A no-reference framework for evaluating video quality streamed through wireless network

In this work, a no-reference framework is proposed for the video quality estimation streamed through the wireless network. The work presents a comprehensive survey of the existing full reference (FR), reduced reference (RR), and no-reference (NR) algorithms. A comparison has been made among existing algorithms, i.e. in terms of subjective correlation and feasibility to use these algorithms in wireless architecture, to describe the necessity of the proposed framework to overcome the limitations of the existing algorithms. A brief summary of our previously published algorithms, i.e. NR blockiness, NR blur, NR network, NR just noticeable distortion, and RR, has also been presented. These algorithms have also been used as function modules in the proposed framework. The proposed framework is able to measure the video quality by taking into account major spatial, temporal, network impairments, and human visual system effects for a comprehensive quality evaluation. The proposed framework is able to measure the video quality compressed by different codecs, i.e. MPEG x / H.264x, Motion JPEG/Motion, and JPEG2000, etc. The framework is able to work with two different kinds of received data, i.e. bit streams and decoded pixels.

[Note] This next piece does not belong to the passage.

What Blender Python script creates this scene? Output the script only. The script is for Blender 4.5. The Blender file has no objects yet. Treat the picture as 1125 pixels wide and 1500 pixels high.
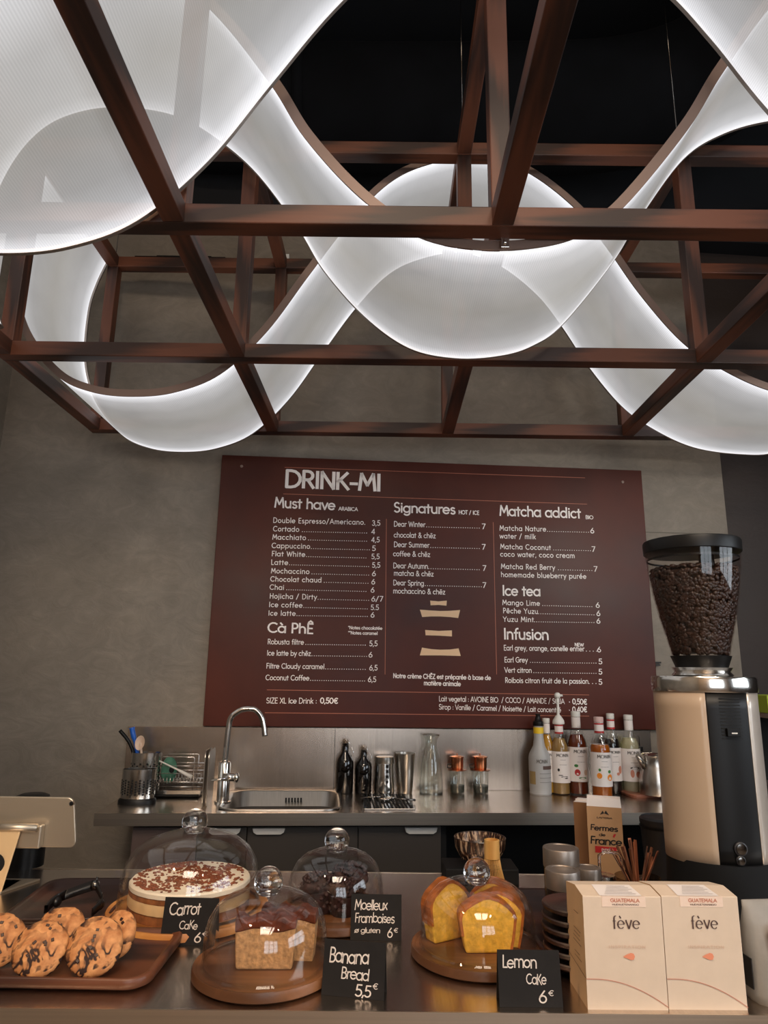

The framework is an integration of the RR and NR method, and can work in three different modes depending on the availability of the RR data, i.e. 1) only RR measurement, 2) hybrid of RR and NR measurement, and 3) only NR estimation. In addition, any individual function block, i.e. blurring, can also be used independently for particular specific distortion. A new subjective video quality database containing compressed and distorted videos (due to channel induced distortions) is also developed to test the proposed framework. The framework has also been tested on publicly available LIVE Video Quality Database. Overall test results show that our framework demonstrates a strong correlation with subjective evaluation of the two separate video databases as compared with other existing algorithms. The proposed framework also shows good results while working only in NR mode as compared with existing RR and FR algorithms. The proposed framework is more scalable and feasible to use in any kind of available network bandwidth as compared with other algorithms, as it can be used in different modes by using different function modules.